The sign on this log says that when this tree was a sapling, Elizabeth I was still on the throne and Tasmania had not yet been 'discovered.'

I was pleased to see this small shoot. Nature fights back.
Unfortunately, unlike other native plants and especially most other eucalypts, they do not regenerate well after a fire. What fire does do is cause much seed to set, admit more light, and provide soil nutrients. This little shoot has probably grown from a seed dropped by a bird, but it was nice to see anyway.

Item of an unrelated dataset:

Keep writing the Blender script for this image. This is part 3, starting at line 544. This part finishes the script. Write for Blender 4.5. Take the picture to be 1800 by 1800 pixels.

While some of the known trees are now on a register of noble trees and may not be logged, many more are still being felled for woodchips to be used for mundane products as toilet paper and newsprint. The ones in Victoria go into Reflex copy paper. Wouldn't mind so much if they were occasionally used for something more lasting - items such as cradles, furniture and housing, from which many generations would benefit and which would provide much longer employment.